Janick Gers continua com suas acrobacias e malabarismos de sempre, que os mais novos gostam bastante, mas não agrada tanto os saudosistas que cresceram com a banda tendo uma dupla de guitarras. E o integrante mais velho do sexteto, Sir Nicko McBrain, com certeza é um dos músicos mais simpáticos do metal, sempre muito querido pelo público. Ele segue fazendo seu trabalho muito bem executado, simplificando alguns trechos, mas nada que comprometa o espetáculo. Logo, por mais que digam que o fim está próximo, e pode estar mesmo, ainda tem alguns anos de bom nível pela frente.

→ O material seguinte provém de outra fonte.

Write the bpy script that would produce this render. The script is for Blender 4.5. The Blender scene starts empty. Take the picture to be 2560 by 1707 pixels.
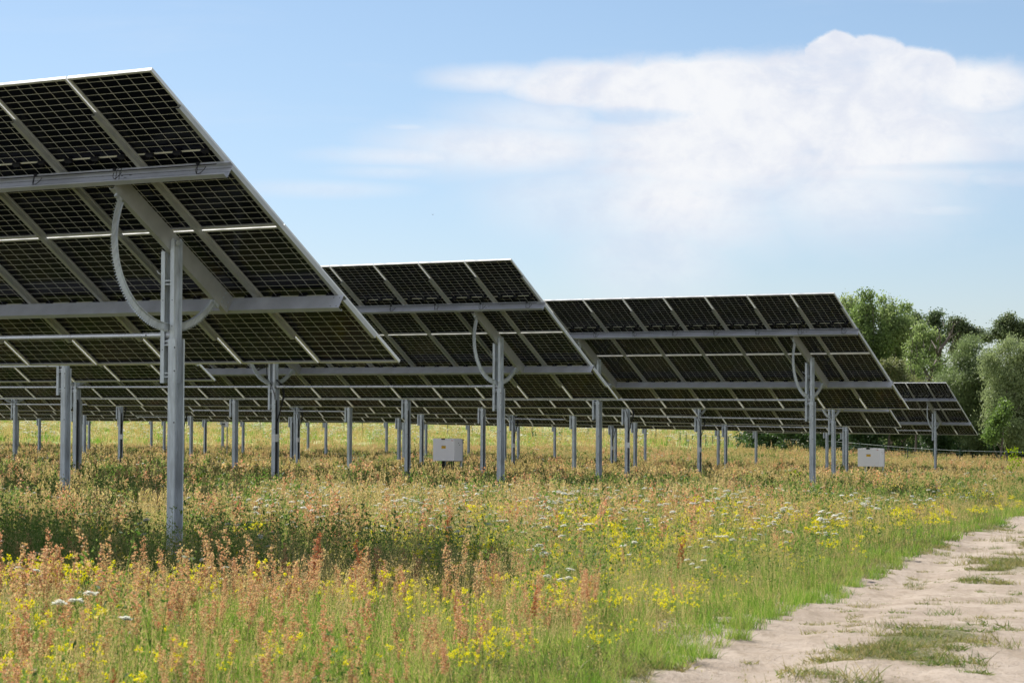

Voltando ao show, após aquela pausa do bis, que todos sabem que a banda irá voltar, eles trazem mais um tema do “Senjutsu”, e a mais esperada e elogiada música do disco por grande parte dos fãs, a grandiosa “Hell On Earth”. Essa música tem tudo para se tornar um novo clássico, com o dedilhado de baixo no início, variações de andamento, riffs grudentos, base cavalgada e um ótima melodia. Outra parte que empolga é o retorno de Bruce cantando quase agressivamente após a parte mais atmosférica central da música. Soma-se a tudo isso o jogo de luzes e fogo feito na cenografia, e tudo ficou teatral e grandioso. Excelente.
Encaminhando-se para o final, “The Trooper”, que sempre conta com o coro do público, e para fechar a mais famosa música do “Somewhere In Time” e um dos maiores clássicos da Donzela, “Wasted Years”, que além de proporcionar um excelente fechamento para o show, tem em sua letra uma mensagem para aproveitar o tempo, não desperdiçá-lo, pois poderá ser perdido.
Foi um show à altura dessa que, sem dúvida, é uma das maiores bandas de metal de todos os tempos, e continua aí, com um sucesso avassalador, fazendo valer a pena gostar desse tal de Rock N’ Roll.